- [Short task] Go through the listing and copy every line word for word.

- [Data excerpt]
====

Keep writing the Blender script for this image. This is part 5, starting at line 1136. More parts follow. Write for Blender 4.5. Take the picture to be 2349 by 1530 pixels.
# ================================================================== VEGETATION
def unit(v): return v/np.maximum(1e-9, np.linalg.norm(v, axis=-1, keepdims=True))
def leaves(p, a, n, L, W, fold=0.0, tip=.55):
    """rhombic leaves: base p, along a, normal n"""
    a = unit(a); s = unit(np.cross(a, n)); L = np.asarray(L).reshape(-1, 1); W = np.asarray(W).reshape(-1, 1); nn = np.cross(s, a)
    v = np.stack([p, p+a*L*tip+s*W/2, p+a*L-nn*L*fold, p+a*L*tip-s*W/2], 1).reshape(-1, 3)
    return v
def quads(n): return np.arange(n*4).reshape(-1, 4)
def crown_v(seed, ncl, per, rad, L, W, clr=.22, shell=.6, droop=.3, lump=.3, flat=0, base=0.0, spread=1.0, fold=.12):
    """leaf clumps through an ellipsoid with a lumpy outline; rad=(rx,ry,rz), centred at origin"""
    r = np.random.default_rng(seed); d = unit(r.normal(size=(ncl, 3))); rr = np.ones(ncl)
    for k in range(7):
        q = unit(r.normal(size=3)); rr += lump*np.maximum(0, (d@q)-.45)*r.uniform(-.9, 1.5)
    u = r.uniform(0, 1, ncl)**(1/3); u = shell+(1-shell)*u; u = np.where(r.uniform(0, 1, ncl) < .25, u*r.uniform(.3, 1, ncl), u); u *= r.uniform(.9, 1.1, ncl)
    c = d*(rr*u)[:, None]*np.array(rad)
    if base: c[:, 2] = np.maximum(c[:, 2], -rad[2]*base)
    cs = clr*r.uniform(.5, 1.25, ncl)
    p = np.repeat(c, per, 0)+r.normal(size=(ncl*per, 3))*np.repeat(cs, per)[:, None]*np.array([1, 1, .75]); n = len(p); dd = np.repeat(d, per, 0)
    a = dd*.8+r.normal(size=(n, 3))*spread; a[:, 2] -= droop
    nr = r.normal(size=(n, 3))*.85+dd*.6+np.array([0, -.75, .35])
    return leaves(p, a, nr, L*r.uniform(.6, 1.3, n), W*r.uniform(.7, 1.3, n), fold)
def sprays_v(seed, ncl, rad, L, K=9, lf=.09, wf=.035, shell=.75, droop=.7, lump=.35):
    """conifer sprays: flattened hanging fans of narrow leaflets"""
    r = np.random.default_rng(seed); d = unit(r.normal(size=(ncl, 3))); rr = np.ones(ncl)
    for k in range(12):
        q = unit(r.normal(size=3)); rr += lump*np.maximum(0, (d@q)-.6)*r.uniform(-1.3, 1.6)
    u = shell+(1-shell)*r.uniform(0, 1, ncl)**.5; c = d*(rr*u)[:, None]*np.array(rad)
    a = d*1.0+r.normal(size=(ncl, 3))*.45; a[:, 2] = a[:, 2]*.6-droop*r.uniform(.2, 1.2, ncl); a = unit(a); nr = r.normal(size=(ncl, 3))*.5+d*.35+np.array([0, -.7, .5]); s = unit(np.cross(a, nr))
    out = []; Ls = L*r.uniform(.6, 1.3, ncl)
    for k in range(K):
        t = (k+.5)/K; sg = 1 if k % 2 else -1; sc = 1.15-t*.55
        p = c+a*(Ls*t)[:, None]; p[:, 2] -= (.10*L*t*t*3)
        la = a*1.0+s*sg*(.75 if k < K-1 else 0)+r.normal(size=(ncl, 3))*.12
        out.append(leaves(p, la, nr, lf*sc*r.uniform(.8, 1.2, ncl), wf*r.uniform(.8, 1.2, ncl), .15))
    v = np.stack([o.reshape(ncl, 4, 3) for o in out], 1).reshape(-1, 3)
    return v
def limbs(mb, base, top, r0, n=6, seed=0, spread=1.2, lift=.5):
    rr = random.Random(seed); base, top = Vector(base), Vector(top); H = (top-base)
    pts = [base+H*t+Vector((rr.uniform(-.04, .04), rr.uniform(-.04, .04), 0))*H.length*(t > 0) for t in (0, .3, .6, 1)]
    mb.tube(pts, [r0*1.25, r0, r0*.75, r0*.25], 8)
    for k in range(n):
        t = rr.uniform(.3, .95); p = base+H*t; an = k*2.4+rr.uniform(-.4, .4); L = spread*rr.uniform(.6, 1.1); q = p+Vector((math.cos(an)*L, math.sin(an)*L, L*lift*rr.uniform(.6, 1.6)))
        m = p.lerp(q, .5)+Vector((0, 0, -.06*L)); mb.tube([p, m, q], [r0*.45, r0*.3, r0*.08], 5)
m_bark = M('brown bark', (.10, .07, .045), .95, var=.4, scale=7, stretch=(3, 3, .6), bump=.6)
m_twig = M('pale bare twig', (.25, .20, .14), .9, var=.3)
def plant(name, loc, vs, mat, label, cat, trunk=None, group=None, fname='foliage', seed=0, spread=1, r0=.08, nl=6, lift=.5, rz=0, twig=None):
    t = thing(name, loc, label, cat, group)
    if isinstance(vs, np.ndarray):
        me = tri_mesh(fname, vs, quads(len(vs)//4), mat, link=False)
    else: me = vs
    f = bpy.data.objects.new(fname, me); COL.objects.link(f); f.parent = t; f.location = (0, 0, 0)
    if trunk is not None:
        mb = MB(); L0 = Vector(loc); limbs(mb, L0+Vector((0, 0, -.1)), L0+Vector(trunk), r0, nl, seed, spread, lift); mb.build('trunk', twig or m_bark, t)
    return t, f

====

- [Written response]
Keep writing the Blender script for this image. This is part 5, starting at line 1136. More parts follow. Write for Blender 4.5. Take the picture to be 2349 by 1530 pixels.
# ================================================================== VEGETATION
def unit(v): return v/np.maximum(1e-9, np.linalg.norm(v, axis=-1, keepdims=True))
def leaves(p, a, n, L, W, fold=0.0, tip=.55):
    """rhombic leaves: base p, along a, normal n"""
    a = unit(a); s = unit(np.cross(a, n)); L = np.asarray(L).reshape(-1, 1); W = np.asarray(W).reshape(-1, 1); nn = np.cross(s, a)
    v = np.stack([p, p+a*L*tip+s*W/2, p+a*L-nn*L*fold, p+a*L*tip-s*W/2], 1).reshape(-1, 3)
    return v
def quads(n): return np.arange(n*4).reshape(-1, 4)
def crown_v(seed, ncl, per, rad, L, W, clr=.22, shell=.6, droop=.3, lump=.3, flat=0, base=0.0, spread=1.0, fold=.12):
    """leaf clumps through an ellipsoid with a lumpy outline; rad=(rx,ry,rz), centred at origin"""
    r = np.random.default_rng(seed); d = unit(r.normal(size=(ncl, 3))); rr = np.ones(ncl)
    for k in range(7):
        q = unit(r.normal(size=3)); rr += lump*np.maximum(0, (d@q)-.45)*r.uniform(-.9, 1.5)
    u = r.uniform(0, 1, ncl)**(1/3); u = shell+(1-shell)*u; u = np.where(r.uniform(0, 1, ncl) < .25, u*r.uniform(.3, 1, ncl), u); u *= r.uniform(.9, 1.1, ncl)
    c = d*(rr*u)[:, None]*np.array(rad)
    if base: c[:, 2] = np.maximum(c[:, 2], -rad[2]*base)
    cs = clr*r.uniform(.5, 1.25, ncl)
    p = np.repeat(c, per, 0)+r.normal(size=(ncl*per, 3))*np.repeat(cs, per)[:, None]*np.array([1, 1, .75]); n = len(p); dd = np.repeat(d, per, 0)
    a = dd*.8+r.normal(size=(n, 3))*spread; a[:, 2] -= droop
    nr = r.normal(size=(n, 3))*.85+dd*.6+np.array([0, -.75, .35])
    return leaves(p, a, nr, L*r.uniform(.6, 1.3, n), W*r.uniform(.7, 1.3, n), fold)
def sprays_v(seed, ncl, rad, L, K=9, lf=.09, wf=.035, shell=.75, droop=.7, lump=.35):
    """conifer sprays: flattened hanging fans of narrow leaflets"""
    r = np.random.default_rng(seed); d = unit(r.normal(size=(ncl, 3))); rr = np.ones(ncl)
    for k in range(12):
        q = unit(r.normal(size=3)); rr += lump*np.maximum(0, (d@q)-.6)*r.uniform(-1.3, 1.6)
    u = shell+(1-shell)*r.uniform(0, 1, ncl)**.5; c = d*(rr*u)[:, None]*np.array(rad)
    a = d*1.0+r.normal(size=(ncl, 3))*.45; a[:, 2] = a[:, 2]*.6-droop*r.uniform(.2, 1.2, ncl); a = unit(a); nr = r.normal(size=(ncl, 3))*.5+d*.35+np.array([0, -.7, .5]); s = unit(np.cross(a, nr))
    out = []; Ls = L*r.uniform(.6, 1.3, ncl)
    for k in range(K):
        t = (k+.5)/K; sg = 1 if k % 2 else -1; sc = 1.15-t*.55
        p = c+a*(Ls*t)[:, None]; p[:, 2] -= (.10*L*t*t*3)
        la = a*1.0+s*sg*(.75 if k < K-1 else 0)+r.normal(size=(ncl, 3))*.12
        out.append(leaves(p, la, nr, lf*sc*r.uniform(.8, 1.2, ncl), wf*r.uniform(.8, 1.2, ncl), .15))
    v = np.stack([o.reshape(ncl, 4, 3) for o in out], 1).reshape(-1, 3)
    return v
def limbs(mb, base, top, r0, n=6, seed=0, spread=1.2, lift=.5):
    rr = random.Random(seed); base, top = Vector(base), Vector(top); H = (top-base)
    pts = [base+H*t+Vector((rr.uniform(-.04, .04), rr.uniform(-.04, .04), 0))*H.length*(t > 0) for t in (0, .3, .6, 1)]
    mb.tube(pts, [r0*1.25, r0, r0*.75, r0*.25], 8)
    for k in range(n):
        t = rr.uniform(.3, .95); p = base+H*t; an = k*2.4+rr.uniform(-.4, .4); L = spread*rr.uniform(.6, 1.1); q = p+Vector((math.cos(an)*L, math.sin(an)*L, L*lift*rr.uniform(.6, 1.6)))
        m = p.lerp(q, .5)+Vector((0, 0, -.06*L)); mb.tube([p, m, q], [r0*.45, r0*.3, r0*.08], 5)
m_bark = M('brown bark', (.10, .07, .045), .95, var=.4, scale=7, stretch=(3, 3, .6), bump=.6)
m_twig = M('pale bare twig', (.25, .20, .14), .9, var=.3)
def plant(name, loc, vs, mat, label, cat, trunk=None, group=None, fname='foliage', seed=0, spread=1, r0=.08, nl=6, lift=.5, rz=0, twig=None):
    t = thing(name, loc, label, cat, group)
    if isinstance(vs, np.ndarray):
        me = tri_mesh(fname, vs, quads(len(vs)//4), mat, link=False)
    else: me = vs
    f = bpy.data.objects.new(fname, me); COL.objects.link(f); f.parent = t; f.location = (0, 0, 0)
    if trunk is not None:
        mb = MB(); L0 = Vector(loc); limbs(mb, L0+Vector((0, 0, -.1)), L0+Vector(trunk), r0, nl, seed, spread, lift); mb.build('trunk', twig or m_bark, t)
    return t, f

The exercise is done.